The Cookbook
Street snacksNorthern

Bún đậu mắm tôm

Tofu & shrimp-paste platterboon dow mam tom·$2–4
Tofu & shrimp-paste platter — Bún đậu mắm tôm
Photo: trungnguyen299 · CC BY-SA 2.0

A communal northern platter built around fried tofu and Vietnam’s most divisive dip.

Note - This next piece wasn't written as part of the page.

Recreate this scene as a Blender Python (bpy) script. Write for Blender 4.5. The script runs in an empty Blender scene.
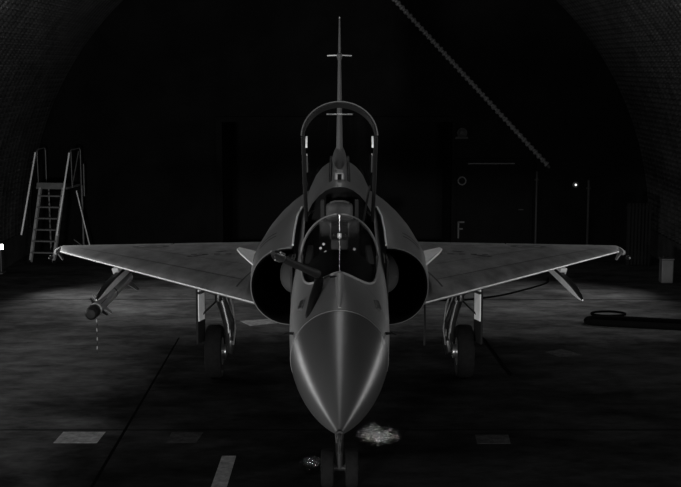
import bpy, bmesh, math, random
from mathutils import Vector, Matrix
random.seed(4)
PI = math.pi
sc = bpy.context.scene
COL = sc.collection
WORLD = {}

# ---------------------------------------------------------------- materials
def mat(name, col, rough=0.5, metal=0.0, spec=0.5, var=0.0, scale=3.0, bump=0.0, stretch=(1, 1, 1), emis=None):
    m = bpy.data.materials.new(name); m.use_nodes = True
    nt = m.node_tree; b = nt.nodes['Principled BSDF']
    c = (col, col, col) if isinstance(col, (int, float)) else col
    b.inputs['Base Color'].default_value = (*c, 1)
    b.inputs['Roughness'].default_value = rough
    b.inputs['Metallic'].default_value = metal
    b.inputs['Specular IOR Level'].default_value = spec
    if var or bump:
        tc = nt.nodes.new('ShaderNodeTexCoord'); mp = nt.nodes.new('ShaderNodeMapping')
        mp.inputs['Scale'].default_value = stretch
        nz = nt.nodes.new('ShaderNodeTexNoise'); nz.inputs['Scale'].default_value = scale
        nz.inputs['Detail'].default_value = 6; nz.inputs['Roughness'].default_value = .65
        nt.links.new(tc.outputs['Object'], mp.inputs['Vector']); nt.links.new(mp.outputs[0], nz.inputs['Vector'])
        if var:
            r = nt.nodes.new('ShaderNodeValToRGB')
            r.color_ramp.elements[0].position = .3; r.color_ramp.elements[1].position = .7
            r.color_ramp.elements[0].color = (*[x * (1 - var) for x in c], 1)
            r.color_ramp.elements[1].color = (*[min(1, x * (1 + var)) for x in c], 1)
            nt.links.new(nz.outputs['Fac'], r.inputs['Fac']); nt.links.new(r.outputs['Color'], b.inputs['Base Color'])
        if bump:
            bp = nt.nodes.new('ShaderNodeBump'); bp.inputs['Strength'].default_value = bump
            bp.inputs['Distance'].default_value = .02
            nt.links.new(nz.outputs['Fac'], bp.inputs['Height']); nt.links.new(bp.outputs[0], b.inputs['Normal'])
    if emis:
        b.inputs['Emission Color'].default_value = (1, 1, 1, 1)
        b.inputs['Emission Strength'].default_value = emis
    return m

M = {}
M['paint'] = mat('grey_paint', .135, .40, var=.18, scale=2.2, stretch=(1, .35, 1))
M['wing'] = mat('wing_paint', .145, .5, var=.55, scale=2.6, stretch=(1.6, .5, 1))
M['radome'] = mat('radome_paint', .055, .33, var=.06, scale=2)
M['edge'] = mat('leading_edge_metal', .60, .4, metal=.2)
M['fin'] = mat('fin_paint', .26, .4, var=.15, scale=3)
M['seam'] = mat('reflection_band', .26, .45)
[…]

A sharing platter of cold rice-vermicelli cakes, golden fried tofu, boiled pork, herbs, and often fried intestine or pork roll — all built around mắm tôm, a fermented shrimp paste whose violet, pungent funk is either the best or worst thing you will smell in Vietnam. A beloved Hanoi lunch that splits visitors down the middle.

How to eat it well

  • Squeeze lime or kumquat into the mắm tôm and whisk it until frothy — that tames and transforms it.
  • Dip the tofu and noodles; pace yourself if the funk is new to you.
  • A shared, sit-down, lunchtime thing — go with someone and order one platter between two.

Where it’s best

Hanoi, where dedicated bún đậu shops do little else. Rare and rarely good in the south.

Vegetarian & dietary

The tofu and noodles are vegetarian, but the defining dip is fermented shrimp — ask for a soy-based dip to keep it veg.